DATA EXCERPT -
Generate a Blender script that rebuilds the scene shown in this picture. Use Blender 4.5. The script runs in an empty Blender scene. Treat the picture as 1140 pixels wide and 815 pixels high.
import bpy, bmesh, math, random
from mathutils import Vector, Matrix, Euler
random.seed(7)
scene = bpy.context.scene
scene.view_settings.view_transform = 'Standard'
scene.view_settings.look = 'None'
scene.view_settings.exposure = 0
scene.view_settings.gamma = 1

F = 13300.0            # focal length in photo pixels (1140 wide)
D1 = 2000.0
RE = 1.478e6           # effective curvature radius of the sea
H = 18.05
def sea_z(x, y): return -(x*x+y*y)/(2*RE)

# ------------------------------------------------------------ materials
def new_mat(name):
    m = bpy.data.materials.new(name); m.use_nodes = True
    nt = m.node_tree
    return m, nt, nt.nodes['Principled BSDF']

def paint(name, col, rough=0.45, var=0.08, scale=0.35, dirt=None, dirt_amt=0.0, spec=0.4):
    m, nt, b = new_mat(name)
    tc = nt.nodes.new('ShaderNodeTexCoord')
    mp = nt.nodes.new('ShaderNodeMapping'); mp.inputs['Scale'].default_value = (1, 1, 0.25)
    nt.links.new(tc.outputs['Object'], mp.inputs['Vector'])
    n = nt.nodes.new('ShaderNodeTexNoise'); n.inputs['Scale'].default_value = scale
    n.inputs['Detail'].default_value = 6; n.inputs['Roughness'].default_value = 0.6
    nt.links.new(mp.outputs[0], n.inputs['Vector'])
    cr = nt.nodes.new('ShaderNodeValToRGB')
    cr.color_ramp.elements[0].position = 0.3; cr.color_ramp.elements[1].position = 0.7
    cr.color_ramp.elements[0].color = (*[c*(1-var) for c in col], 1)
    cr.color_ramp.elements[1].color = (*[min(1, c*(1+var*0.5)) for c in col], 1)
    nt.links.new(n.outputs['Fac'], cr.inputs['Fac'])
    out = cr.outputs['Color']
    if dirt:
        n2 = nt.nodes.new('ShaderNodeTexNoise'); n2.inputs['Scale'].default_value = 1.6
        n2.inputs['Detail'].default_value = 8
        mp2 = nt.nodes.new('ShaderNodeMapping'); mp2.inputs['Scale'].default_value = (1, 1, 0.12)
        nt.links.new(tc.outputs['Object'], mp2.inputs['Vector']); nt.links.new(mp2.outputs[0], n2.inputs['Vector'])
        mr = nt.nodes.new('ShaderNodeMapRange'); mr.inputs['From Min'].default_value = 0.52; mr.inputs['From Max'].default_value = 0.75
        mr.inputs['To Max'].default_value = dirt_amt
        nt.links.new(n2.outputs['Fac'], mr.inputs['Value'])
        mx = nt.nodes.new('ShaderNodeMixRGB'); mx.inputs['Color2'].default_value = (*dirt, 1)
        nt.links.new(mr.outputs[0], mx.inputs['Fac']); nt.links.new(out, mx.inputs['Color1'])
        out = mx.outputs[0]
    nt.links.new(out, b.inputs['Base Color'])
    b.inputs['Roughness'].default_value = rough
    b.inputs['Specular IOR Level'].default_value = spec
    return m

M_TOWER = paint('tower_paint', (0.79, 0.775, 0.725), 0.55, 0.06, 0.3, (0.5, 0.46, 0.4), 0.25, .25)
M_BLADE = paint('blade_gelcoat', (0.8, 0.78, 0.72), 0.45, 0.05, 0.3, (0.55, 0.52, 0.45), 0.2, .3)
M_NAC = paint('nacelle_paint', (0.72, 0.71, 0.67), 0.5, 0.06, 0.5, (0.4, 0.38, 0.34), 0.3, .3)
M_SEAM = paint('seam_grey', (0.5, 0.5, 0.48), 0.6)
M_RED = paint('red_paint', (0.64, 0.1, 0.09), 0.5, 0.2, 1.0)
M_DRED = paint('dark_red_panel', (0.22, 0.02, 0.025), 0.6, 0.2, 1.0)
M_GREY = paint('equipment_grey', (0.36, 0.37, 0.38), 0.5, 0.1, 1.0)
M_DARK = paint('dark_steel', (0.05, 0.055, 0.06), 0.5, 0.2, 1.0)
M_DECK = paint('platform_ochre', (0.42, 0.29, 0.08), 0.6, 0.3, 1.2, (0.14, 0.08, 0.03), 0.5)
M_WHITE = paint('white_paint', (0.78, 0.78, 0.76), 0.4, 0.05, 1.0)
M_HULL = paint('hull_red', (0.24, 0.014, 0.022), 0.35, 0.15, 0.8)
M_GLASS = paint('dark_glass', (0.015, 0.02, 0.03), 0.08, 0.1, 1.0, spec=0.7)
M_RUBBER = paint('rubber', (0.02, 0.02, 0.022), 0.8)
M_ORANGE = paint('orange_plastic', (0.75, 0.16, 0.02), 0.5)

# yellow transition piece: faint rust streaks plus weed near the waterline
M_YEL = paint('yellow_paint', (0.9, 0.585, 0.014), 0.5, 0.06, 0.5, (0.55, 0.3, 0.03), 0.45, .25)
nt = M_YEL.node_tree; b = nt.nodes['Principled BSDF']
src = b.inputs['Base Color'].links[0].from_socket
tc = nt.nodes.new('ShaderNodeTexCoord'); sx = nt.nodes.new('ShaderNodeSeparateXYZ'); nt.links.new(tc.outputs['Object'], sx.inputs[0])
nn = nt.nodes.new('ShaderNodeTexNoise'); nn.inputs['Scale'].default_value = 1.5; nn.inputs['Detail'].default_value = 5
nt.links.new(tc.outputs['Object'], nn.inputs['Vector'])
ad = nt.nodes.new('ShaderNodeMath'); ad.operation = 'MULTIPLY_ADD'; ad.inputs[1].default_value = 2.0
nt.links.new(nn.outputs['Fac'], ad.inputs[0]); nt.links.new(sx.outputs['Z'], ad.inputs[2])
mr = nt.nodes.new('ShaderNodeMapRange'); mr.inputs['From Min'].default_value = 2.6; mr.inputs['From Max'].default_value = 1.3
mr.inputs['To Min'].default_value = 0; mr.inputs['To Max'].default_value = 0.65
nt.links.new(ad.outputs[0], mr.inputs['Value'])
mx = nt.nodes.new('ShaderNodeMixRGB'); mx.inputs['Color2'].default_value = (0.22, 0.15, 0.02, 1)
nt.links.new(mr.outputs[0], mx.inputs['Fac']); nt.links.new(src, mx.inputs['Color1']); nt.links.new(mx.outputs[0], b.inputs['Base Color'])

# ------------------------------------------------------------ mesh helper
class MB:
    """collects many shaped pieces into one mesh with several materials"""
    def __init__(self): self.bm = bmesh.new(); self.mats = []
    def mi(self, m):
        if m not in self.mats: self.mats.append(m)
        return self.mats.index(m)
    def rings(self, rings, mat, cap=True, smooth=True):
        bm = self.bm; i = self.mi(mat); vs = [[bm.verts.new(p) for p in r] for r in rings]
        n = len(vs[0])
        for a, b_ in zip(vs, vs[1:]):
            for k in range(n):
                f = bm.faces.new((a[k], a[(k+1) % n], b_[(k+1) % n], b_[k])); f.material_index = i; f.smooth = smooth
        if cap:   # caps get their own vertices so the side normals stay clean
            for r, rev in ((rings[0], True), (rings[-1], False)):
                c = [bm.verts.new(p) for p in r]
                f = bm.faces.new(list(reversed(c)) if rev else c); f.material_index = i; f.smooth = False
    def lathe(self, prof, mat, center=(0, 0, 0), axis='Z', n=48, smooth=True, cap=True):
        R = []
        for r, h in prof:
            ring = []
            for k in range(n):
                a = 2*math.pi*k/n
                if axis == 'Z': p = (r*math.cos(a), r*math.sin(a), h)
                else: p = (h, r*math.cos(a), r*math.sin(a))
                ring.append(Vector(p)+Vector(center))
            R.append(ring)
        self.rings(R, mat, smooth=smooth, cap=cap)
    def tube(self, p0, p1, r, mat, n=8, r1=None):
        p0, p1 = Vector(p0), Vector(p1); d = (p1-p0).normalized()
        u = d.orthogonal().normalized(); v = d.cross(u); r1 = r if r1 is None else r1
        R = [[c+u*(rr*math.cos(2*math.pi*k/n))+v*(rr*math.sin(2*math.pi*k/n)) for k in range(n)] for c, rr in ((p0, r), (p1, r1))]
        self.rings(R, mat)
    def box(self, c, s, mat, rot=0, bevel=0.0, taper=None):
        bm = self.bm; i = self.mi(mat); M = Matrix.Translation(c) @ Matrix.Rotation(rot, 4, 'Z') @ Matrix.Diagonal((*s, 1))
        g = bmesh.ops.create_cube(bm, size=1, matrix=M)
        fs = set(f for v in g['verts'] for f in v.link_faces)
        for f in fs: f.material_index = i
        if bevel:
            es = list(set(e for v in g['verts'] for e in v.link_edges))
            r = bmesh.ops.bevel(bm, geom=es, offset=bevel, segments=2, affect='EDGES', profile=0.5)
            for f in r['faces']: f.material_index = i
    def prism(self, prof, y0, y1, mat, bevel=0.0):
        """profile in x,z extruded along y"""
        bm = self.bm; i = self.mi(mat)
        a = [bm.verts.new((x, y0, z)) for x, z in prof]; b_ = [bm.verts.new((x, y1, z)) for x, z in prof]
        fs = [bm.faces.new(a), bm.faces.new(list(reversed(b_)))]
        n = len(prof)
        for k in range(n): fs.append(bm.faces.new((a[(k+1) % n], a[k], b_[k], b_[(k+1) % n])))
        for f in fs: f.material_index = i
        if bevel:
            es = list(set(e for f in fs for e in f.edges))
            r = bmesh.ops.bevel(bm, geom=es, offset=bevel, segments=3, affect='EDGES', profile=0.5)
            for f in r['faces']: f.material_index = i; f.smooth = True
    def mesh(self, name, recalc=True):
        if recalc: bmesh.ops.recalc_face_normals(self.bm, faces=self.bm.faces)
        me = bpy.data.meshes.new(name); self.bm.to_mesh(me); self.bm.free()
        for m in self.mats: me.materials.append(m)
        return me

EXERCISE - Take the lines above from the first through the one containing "scene.view_settings.gamma = 1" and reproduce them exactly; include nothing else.

ANSWER BELOW -
Generate a Blender script that rebuilds the scene shown in this picture. Use Blender 4.5. The script runs in an empty Blender scene. Treat the picture as 1140 pixels wide and 815 pixels high.
import bpy, bmesh, math, random
from mathutils import Vector, Matrix, Euler
random.seed(7)
scene = bpy.context.scene
scene.view_settings.view_transform = 'Standard'
scene.view_settings.look = 'None'
scene.view_settings.exposure = 0
scene.view_settings.gamma = 1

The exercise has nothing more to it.